こうしたマナは自然も人間も同等に持っていると思うし、一見不必要に感じるような騒音であったり隙間風のようなものも、マナの表出の一つであると自分は思っている。全ては表裏一体、トレードオフであって、あるエネルギーを負と捉えるか正と捉えるか(あるいは悪とするか善とするかでも良いし、良し悪しでも良い)は、先程の気づきに対する洞察と同様、受け取る側の自由であると感じる。

自分自身も、地球や街から見れば小さな一個体であるけれど、よく観察すると多くの小さな生命から構成された複雑な有機物であって、一であり全である。
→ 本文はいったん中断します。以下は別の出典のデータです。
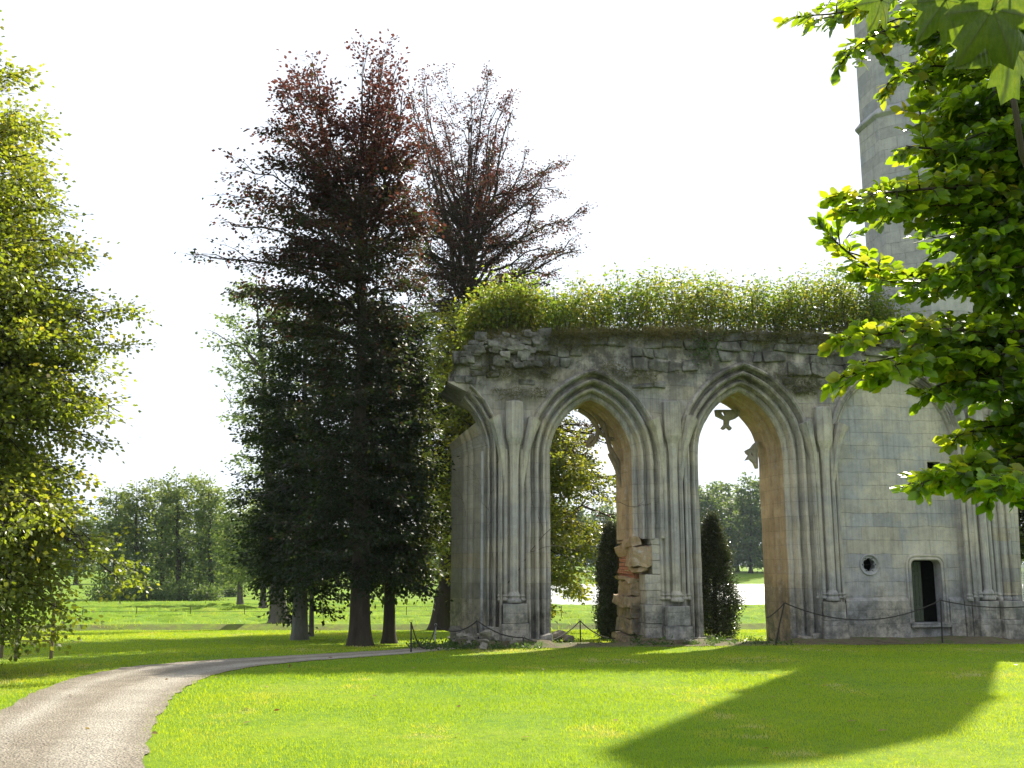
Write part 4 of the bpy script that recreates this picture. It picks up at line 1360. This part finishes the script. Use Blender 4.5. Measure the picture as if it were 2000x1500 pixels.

この事実が何事においてもとても大切だと思っていて、例えばある風の音一つをとっても、複数の要素の複合体として多くの情報を持っていて、それをどう捉えるかは無限の可能性がある。

般若心経にもあるような色即是空、空即是色も同様であると思うのだけれど、つまりは一つの現象に見えるものも実は無限に細部や要素があって、かつ毎時常に変化し続けているという事実は、実は非常に衝撃的であると自分は思う。海岸線を辿るというのは実は無限に細部があって難しいのと同様に、実はこの世界の見え方も本当に一人一人無限に違っていて、自分がこうして書いている記事や言葉が他人に伝わるというのが本当に奇跡であるということを感じる。

だいぶ話が広がってきたけれど、引っ越しや移動というのは大きなエネルギーが必要とされるし、自分にとって大きなストレスでもあるのだけれど、こうして多くの気づきがあったり、こうした表現のチャンス、思考整理の新たなチャンスを与えてくれるという意味で、本当に有り難いことだと思う。